Alors que l’opposition reste profondément divisée et incapable de restaurer un crédit entaché par les errements de la décennie 2011-2021, les organisations nationales montent au créneau pour tenter de sauver le pays de l’impasse. En plein deux tours des élections législatives voulues et conçues par le président Kaïs Saied, une réunion s’est tenue, mardi 27 décembre, entre le secrétaire général de l’Union générale tunisienne du travail, Noureddine Taboubi, le bâtonnier Hatem Mziou, et le président de la ligue tunisienne de défense des droits de l’Homme (LTDH), Bassem Trifi.
« La rencontre organisée au siège du Conseil national de l’Ordre des avocats a examiné la situation générale en Tunisie et la manière d’élaborer une vision commune pour la prochaine étape, dont l’objectif est de sauver le pays à travers une initiative pilotée par les trois organisations », a indiqué la LTDH dans un communiqué publié à l’issue de la réunion.
Lundi, le secrétaire général de l’UGTT avait annoncé que la centrale syndicale a entamé des consultations avec les organisations et les forces de la société civile, dans le but de lancer un dialogue pour sortir le pays de l’impasse.
« L’Union n’a pas encore lancé d’initiative, mais elle a commencé à se concerter et à échanger des idées avec l’Ordre des avocats et elle poursuivra, mardi, ses consultations avec la Ligue tunisienne des droits de l’homme afin de parvenir à une initiative permettant de sortir la Tunisie de la crise », a-t-il déclaré.
Force est d’abord de constater que l’Union tunisienne de l’industrie, du commerce et de l’artisanat (UTICA), qui avait fait part du quartet ayant conduit l’initiative du dialogue national fin 2013, n’a pas été associée aux consultations.
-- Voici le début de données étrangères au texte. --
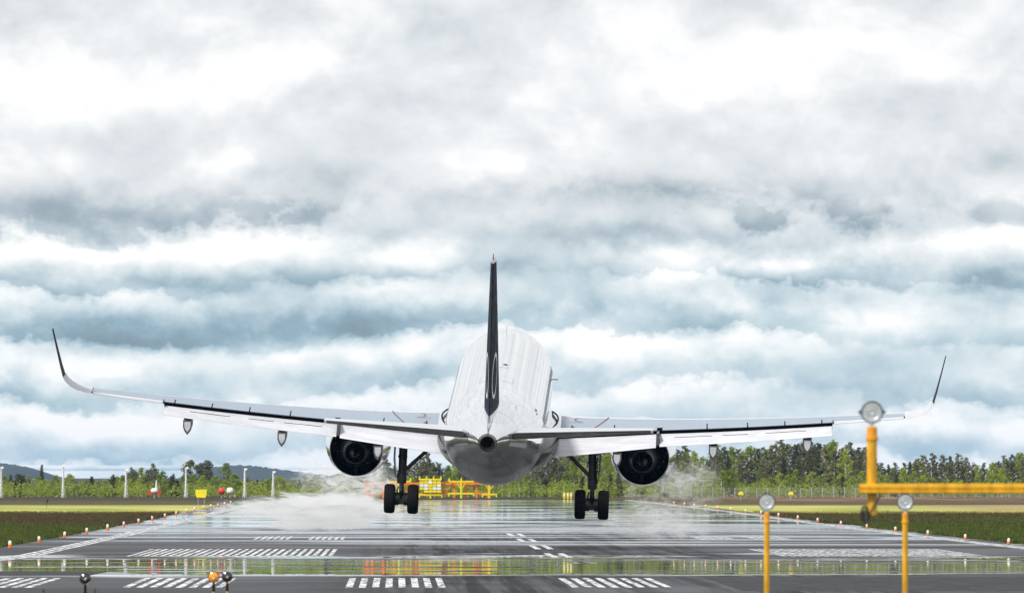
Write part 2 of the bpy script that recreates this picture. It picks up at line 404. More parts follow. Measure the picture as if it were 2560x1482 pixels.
for (d0, d1, cnt) in ((488, 512, 2), (577, 600, 1), (668, 692, 1), (770, 794, 1)):
    for k in range(cnt):
        stripes(-4.9 - 3.1 * k, -2.7 - 3.1 * k, d0, d1, name='touchdown_stripe'); stripes(17.1 + 3.1 * k, 19.3 + 3.1 * k, d0, d1, name='touchdown_stripe')
for k in range(5):
    d0 = 331 + 46 * k
    for i in (0, 1): mark(CL - .45 + i * .62, CL - .45 + i * .62 + .30, d0, d0 + 24, 'centreline_dash')
# repaired asphalt slab near the threshold
PATCH = simple('dark_new_asphalt', (.017, .017, .019), .6, var=.3, nscale=2, spec=.12)
v, f = strip([9.0, 14, 22, 32.4], list(np.linspace(226, 258, 12)), .003)
obj('asphalt_patch', mesh('asphalt_patch', v, f, PATCH, True, 80), runway)
v, f = strip([-19.4, -14, -9.2], list(np.linspace(262, 282, 8)), .003)
obj('asphalt_patch', mesh('asphalt_patch', v, f, PATCH, True, 80), runway)

# rough grass along both verges
def tufts(name, n, xf, label):
    D = nrng.uniform(330, 800, n * 3); keep = nrng.random(n * 3) < (360 / D) ** 1.2
    D = D[keep][:n]; n = len(D)
    xx = xf(D, nrng.random(n) ** 1.5)
    V = np.zeros((n * 4 * 3, 3)); zz = np.interp(D, _g, _z) - .03
    for b in range(4):
        a = nrng.uniform(0, 6.28, n); w = nrng.uniform(.02, .05, n); h = nrng.uniform(.08, .26, n)
        ox = xx + nrng.uniform(-.15, .15, n); oy = D + nrng.uniform(-.15, .15, n)
        i = np.arange(n) * 12 + b * 3
        V[i] = np.c_[ox - w * np.cos(a), oy - w * np.sin(a), zz]
        V[i + 1] = np.c_[ox + w * np.cos(a), oy + w * np.sin(a), zz]
        V[i + 2] = np.c_[ox + nrng.uniform(-.12, .12, n), oy + nrng.uniform(-.12, .12, n), zz + h]
    me = bpy.data.meshes.new(name); m = len(V)
    me.vertices.add(m); me.vertices.foreach_set('co', V.ravel())
    me.loops.add(m); me.loops.foreach_set('vertex_index', np.arange(m, dtype=np.int32))
    me.polygons.add(m // 3); me.polygons.foreach_set('loop_start', np.arange(0, m, 3, dtype=np.int32))
    me.materials.append(GRASS); me.update(); me.validate()
    o = obj(name, me); tag(o, label, 'grass', kind='stuff')
tufts('grass', 60000, lambda D, u: RX0 - .1 - u * 18, 'rough dark grass along the left runway verge')
tufts('grass', 60000, lambda D, u: RX1 + .1 + u * 26, 'rough dark grass along the right runway verge')

# ------------------------------------------------------------------ airliner
air = empty('airliner', P(1240, 1290, 348)); air.rotation_mode = 'YXZ'
air.rotation_euler = (R(7.1), R(1.8), -R(2.05))
tag(air, 'white twin-engine airliner with dark tail fin, seen from behind just above the runway', 'airplane')
GX = 17.7
def L(x, X, z): return Vector((x, GX - X, z))      # x right, X metres behind the nose, z above the wheels
ST = np.array([  # X, half width, top, bottom
 (0,.03,3.80,3.72),(.25,.48,4.25,3.28),(.8,.86,4.62,2.92),(1.6,1.22,5.05,2.62),(2.6,1.52,5.55,2.38),(3.8,1.77,5.98,2.22),(5.2,1.93,6.22,2.14),(6.6,1.975,6.27,2.13),
 (12,1.975,6.27,2.13),(18,1.975,6.27,2.13),(23.5,1.975,6.27,2.13),(25,1.97,6.27,2.17),(26.5,1.93,6.27,2.33),(28,1.85,6.265,2.60),(30,1.66,6.23,3.06),(32,1.39,6.16,3.58),
 (34,1.05,6.03,4.12),(35.5,.76,5.90,4.52),(36.7,.50,5.76,4.84),(37.3,.36,5.66,4.98)])
Xs = np.concatenate([np.arange(0, 6.6, .3), np.arange(6.6, 23.5, 1.3), np.arange(23.5, 37.3, .3), [37.3]])
def fsec(X):
    return [float(np.interp(X, ST[:, 0], ST[:, i])) for i in (1, 2, 3)]
_fx = np.arange(0, 37.4, .1); _fs = np.array([fsec(x) for x in _fx])
for i in range(3):
    kk = np.exp(-.5 * (np.arange(-12, 13) / 5.0) ** 2); kk /= kk.sum()
    sm = np.convolve(np.pad(_fs[:, i], 12, mode='edge'), kk, mode='valid')
    blend = np.clip((_fx - 2) / 2, 0, 1) * np.clip((37.2 - _fx) / 1.5, 0, 1)
    _fs[:, i] = _fs[:, i] * (1 - blend) + sm * blend
def fs(X): return [float(np.interp(X, _fx, _fs[:, i])) for i in range(3)]
def fpt(X, a, off=0.0):      # a = 0 at the top, positive to the right
    w, t_, b_ = fs(X); zc = (t_ + b_) / 2; hh = (t_ - b_) / 2
    return L((w + off) * math.sin(a), X, zc + (hh + off) * math.cos(a))
NF = 56
mb = MB().loft([[fpt(X, -2 * math.pi * j / NF) for j in range(NF)] for X in Xs], True, False)
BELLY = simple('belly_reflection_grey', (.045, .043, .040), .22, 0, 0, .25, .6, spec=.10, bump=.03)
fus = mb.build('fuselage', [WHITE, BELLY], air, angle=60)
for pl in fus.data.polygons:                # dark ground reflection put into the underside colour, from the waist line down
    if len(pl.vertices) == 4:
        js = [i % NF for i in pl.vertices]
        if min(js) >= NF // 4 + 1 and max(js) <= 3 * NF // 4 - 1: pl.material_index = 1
# exhaust of the tail cone
zc = (5.66 + 4.98) / 2
mb = MB().lathe([(GX - 37.25, .345), (GX - 37.45, .335), (GX - 37.62, .31), (GX - 37.63, .27), (GX - 37.5, .19), (GX - 37.2, .17)], (0, 0, zc), 'y', 32)
mb.build('tail_cone_exhaust', simple('burnt_exhaust_steel', (.10, .09, .085), .3, .85), fus)
MB().lathe([(GX - 37.22, .001), (GX - 37.23, .175)], (0, 0, zc), 'y', 24).build('exhaust_opening', BLACK, fus)
def patch(name, X0_, X1_, a0, a1, m, off=.004, n=8, parent=fus):
    v, f = [], []
    for i in range(n + 1):
        for j in range(n + 1): v.append(fpt(X0_ + (X1_ - X0_) * i / n, a0 + (a1 - a0) * j / n, off))
    for i in range(n):
        for j in range(n): q = i * (n + 1) + j; f.append((q, q + 1, q + n + 2, q + n + 1))
    return obj(name, mesh(name, v, f, m, True, 80), parent)
# panel outlines, marks and antennas on the upper fuselage
for sg in (-1, 1):
    for (a, b, c_, d) in ((25.0, 25.05, .10, .34), (23.2, 23.23, .10, .34), (23.2, 25.05, .335, .342)):
        patch('panel_line', a, b, sg * c_, sg * d, PANEL)
    patch('panel_line', 30.2, 31.0, sg * .62, sg * .632, PANEL); patch('panel_line', 30.98, 31.01, sg * .62, sg * .70, PANEL)
    # recess plates at the tailplane root
    patch('tailplane_root_plate', 31.9, 35.3, sg * 1.22, sg * 1.86, simple('bare_root_plate', (.42, .42, .44), .18, .7), .01, 10)
patch('warning_mark', 19.0, 19.5, .10, .14, SEAL); patch('warning_mark', 19.15, 19.35, .07, .17, SEAL); patch('panel_line', 20.3, 20.36, .0, .2, PANEL)
patch('drain_mark', 26.5, 26.8, math.pi - .06, math.pi + .06, FAIR)
patch('paint_mark', 26.4, 27.2, .98, 1.04, PANEL); patch('paint_mark', 26.9, 27.4, 1.06, 1.1, PANEL)
q = fpt(9.0, 0.02); MB().add([q + Vector((-.02, .2, -.05)), q + Vector((.02, .2, -.05)), q + Vector((.02, -.2, -.05)), q + Vector((-.02, -.2, -.05)), q + Vector((-.008, -.05, .42)), q + Vector((.008, -.05, .42)), q + Vector((.008, -.15, .42)), q + Vector((-.008, -.15, .42))],
    [(3,2,1,0),(4,5,6,7),(0,1,5,4),(1,2,6,5),(2,3,7,6),(3,0,4,7)]).build('antenna', WHITE, fus, False)
q = fpt(8.0, 1.45); MB().box(q - Vector((.05, .1, .012)), q + Vector((.22, .1, .012))).build('side_probe', FAIR, fus, False)
SEAM = simple('faint_panel_seam', (.52, .52, .54), .3, .4)
for X in (14.6, 19.8, 24.4, 27.3, 29.4, 33.4):
    for sg in (-1, 1):
        patch('panel_seam', X, X + .025, sg * .02, sg * 1.5, SEAM, .003, 14)
# cabin windows along both sides
wv = []
win_me = None
for sg in (-1, 1):
    for i in range(30):
        patch('cabin_window', 7.2 + i * .62, 7.42 + i * .62, sg * 1.23, sg * 1.38, SEAL, .004, 2)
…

L’organisation patronale n’a pas jusqu’ici commenté le fiasco des législatives, ni l’annonce du lancement d’une initiative de sauvetage par la société civile. Elle n’a même pas commenté la loi de finances 2023.
Le flou règne encore sur les contours et les visées de l’initiative de sauvetage annoncée. Débouchera-t-elle sur un dialogue national semblable à celui engagé en octobre 2013 et qui avait valu aux organisations nationales le prix Nobel de la paix en 2015 ? Qui sont les acteurs qui pourrait participer à un éventuel dialogue national alors que le président Kaïs Saïed refuse toujours d’admettre des « couacs et des maladresses » entachant le processus de redressement qu’il engagé un certain 25 juillet ? Les partis seront-ils autorisés à participer à un éventuel dialogue ?
Des éléments de réponse commencent ont été apportés à certaines de ces interrogations même si plusieurs zones d’ombres demeurent.
Le secrétaire général de l’UGTT a déjà exclu la participation des partis politiques aux consultations.
« Nous ne nions pas le rôle fondamental des partis, mais nous craignons de tomber à nouveaux dans les tiraillements politiques et dans le populisme », a-t-il déclaré.
Le secrétaire général adjoint de l’organisation ouvrière, Samir Cheffi, a de son côté précisé que l’initiative de sauvetage devrait aboutir à une feuille de route comportant un ensemble de mesures qui seront soumises au pouvoir en place.
« Nous espérons que les autorités vont interagir avec cette feuille de route car les organisations nationales et la société civile ne cherchent pas à prendre le pouvoir ou à occuper des postes. Notre objectif final est de sauver le pays », a-t-il dit.
Le président de la LTDH a, quant à lui, fait savoir que l’initiative en cours d’élaboration « sera soumise au peuple tunisien », sans plus de précision.
Reste désormais à savoir si le locataire de Carthage qui a été toujours rétif à un véritable dialogue national acceptera-t-il de prendre part à ce dialogue ou, du moins, à mettre en œuvre la feuille de route qui en émanera. Cela est d’autant plus improbable que le président de la République s’est efforcé à marginaliser les organisations nationales et l’ensemble des corps intermédiaires depuis son coup de force opéré le 25 juillet 2021.